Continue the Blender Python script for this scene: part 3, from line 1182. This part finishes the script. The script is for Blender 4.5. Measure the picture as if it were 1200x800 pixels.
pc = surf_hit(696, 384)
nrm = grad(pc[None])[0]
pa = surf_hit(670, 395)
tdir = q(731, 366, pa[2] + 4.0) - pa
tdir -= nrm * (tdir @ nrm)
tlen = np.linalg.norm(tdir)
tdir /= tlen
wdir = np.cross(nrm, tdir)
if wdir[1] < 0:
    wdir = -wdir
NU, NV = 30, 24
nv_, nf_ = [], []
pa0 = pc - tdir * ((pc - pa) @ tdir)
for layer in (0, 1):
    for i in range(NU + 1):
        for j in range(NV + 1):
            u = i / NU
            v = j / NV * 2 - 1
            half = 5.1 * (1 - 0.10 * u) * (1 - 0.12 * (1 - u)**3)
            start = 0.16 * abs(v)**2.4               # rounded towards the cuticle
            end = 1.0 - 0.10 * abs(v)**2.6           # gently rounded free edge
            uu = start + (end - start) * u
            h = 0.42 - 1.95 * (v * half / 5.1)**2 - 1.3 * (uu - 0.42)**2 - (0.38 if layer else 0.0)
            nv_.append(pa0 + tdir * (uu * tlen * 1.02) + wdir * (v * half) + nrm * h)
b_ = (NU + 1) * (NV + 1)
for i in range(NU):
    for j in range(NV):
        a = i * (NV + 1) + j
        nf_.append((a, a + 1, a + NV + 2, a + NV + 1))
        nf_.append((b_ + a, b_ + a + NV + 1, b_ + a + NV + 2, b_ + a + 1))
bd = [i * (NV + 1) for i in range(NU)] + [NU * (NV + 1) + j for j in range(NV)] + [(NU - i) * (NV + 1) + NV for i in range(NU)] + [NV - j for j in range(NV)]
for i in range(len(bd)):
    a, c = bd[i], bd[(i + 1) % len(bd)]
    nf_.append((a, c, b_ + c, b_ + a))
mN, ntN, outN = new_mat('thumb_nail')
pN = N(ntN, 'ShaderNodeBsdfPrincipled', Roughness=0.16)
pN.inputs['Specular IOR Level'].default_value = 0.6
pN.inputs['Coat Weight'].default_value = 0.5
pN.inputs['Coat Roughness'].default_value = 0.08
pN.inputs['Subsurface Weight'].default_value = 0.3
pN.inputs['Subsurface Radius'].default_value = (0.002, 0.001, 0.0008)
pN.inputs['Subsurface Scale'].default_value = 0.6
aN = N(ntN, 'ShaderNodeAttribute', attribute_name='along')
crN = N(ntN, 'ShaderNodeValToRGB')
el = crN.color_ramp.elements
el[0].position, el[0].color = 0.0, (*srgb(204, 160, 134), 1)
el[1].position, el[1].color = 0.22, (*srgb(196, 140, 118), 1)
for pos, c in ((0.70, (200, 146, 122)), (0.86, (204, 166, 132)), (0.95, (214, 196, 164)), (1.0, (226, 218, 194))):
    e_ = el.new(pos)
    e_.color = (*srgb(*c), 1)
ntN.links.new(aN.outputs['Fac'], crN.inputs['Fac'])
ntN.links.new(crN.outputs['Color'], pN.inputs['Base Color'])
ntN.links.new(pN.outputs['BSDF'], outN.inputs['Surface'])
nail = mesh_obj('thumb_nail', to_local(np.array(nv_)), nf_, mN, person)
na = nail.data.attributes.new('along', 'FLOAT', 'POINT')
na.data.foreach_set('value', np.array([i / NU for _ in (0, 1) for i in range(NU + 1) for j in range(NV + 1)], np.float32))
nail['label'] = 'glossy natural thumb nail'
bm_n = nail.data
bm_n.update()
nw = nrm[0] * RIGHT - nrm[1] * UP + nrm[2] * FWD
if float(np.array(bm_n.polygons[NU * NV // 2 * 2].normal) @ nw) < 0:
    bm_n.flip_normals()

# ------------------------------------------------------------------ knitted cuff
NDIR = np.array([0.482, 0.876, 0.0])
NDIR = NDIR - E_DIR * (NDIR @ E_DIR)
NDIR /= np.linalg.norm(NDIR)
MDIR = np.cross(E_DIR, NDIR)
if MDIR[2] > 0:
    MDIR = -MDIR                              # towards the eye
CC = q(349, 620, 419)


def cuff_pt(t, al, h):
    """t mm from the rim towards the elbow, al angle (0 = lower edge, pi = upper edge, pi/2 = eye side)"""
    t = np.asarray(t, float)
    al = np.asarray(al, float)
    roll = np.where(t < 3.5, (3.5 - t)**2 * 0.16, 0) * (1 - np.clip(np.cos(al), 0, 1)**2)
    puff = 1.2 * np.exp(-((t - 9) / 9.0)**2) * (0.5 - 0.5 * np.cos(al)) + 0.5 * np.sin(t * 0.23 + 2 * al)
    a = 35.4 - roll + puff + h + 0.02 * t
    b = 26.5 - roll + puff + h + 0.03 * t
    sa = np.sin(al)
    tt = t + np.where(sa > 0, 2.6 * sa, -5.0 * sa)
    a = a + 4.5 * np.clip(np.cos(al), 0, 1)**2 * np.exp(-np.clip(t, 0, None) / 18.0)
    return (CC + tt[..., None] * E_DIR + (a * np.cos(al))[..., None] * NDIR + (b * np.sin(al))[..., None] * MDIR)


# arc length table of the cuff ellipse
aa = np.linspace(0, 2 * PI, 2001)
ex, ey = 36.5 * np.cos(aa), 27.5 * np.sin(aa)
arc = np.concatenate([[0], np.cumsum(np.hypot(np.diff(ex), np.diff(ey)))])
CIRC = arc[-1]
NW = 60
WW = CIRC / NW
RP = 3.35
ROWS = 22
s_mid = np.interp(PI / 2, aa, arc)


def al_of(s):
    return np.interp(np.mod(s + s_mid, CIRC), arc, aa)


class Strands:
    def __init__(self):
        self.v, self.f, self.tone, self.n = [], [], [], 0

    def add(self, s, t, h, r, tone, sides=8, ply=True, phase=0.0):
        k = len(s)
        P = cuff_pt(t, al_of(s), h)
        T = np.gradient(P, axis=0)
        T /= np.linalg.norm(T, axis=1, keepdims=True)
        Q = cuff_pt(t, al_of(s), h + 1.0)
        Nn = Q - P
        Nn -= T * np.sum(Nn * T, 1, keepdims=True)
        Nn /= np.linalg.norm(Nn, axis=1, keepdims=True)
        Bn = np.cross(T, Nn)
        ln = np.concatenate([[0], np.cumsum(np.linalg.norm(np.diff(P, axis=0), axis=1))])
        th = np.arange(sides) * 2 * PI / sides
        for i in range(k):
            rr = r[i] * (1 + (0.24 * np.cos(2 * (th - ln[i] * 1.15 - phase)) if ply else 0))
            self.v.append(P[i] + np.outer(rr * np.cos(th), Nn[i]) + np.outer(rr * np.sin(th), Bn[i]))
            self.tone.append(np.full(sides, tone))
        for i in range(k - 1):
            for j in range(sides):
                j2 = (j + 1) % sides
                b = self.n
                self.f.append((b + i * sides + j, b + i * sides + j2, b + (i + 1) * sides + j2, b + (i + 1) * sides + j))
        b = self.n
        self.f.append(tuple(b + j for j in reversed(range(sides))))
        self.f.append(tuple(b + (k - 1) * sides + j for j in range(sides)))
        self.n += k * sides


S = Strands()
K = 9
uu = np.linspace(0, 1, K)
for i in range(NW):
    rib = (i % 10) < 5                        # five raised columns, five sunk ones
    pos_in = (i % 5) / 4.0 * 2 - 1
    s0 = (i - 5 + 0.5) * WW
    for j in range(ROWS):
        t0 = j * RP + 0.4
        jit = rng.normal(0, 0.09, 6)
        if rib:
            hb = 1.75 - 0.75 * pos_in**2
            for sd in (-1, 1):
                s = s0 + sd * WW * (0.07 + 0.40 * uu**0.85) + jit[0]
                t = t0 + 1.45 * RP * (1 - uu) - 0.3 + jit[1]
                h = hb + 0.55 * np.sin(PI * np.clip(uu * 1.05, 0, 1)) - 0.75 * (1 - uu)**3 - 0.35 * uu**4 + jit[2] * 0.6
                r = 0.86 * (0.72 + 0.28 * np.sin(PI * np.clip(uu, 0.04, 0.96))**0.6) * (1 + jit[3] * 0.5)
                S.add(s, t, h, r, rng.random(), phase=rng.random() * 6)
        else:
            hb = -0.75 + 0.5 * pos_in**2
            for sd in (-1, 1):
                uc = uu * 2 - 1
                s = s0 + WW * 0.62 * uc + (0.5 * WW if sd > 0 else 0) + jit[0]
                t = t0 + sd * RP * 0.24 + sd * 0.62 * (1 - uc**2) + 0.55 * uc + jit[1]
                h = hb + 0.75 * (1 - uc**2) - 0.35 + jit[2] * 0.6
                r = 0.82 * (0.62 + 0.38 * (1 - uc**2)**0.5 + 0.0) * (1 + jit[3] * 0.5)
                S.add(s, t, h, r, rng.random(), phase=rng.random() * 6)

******

#### What needs to be done:
List the lines that contain the word "from".

#### Answer to this exercise:
Continue the Blender Python script for this scene: part 3, from line 1182. This part finishes the script. The script is for Blender 4.5. Measure the picture as if it were 1200x800 pixels.
    """t mm from the rim towards the elbow, al angle (0 = lower edge, pi = upper edge, pi/2 = eye side)"""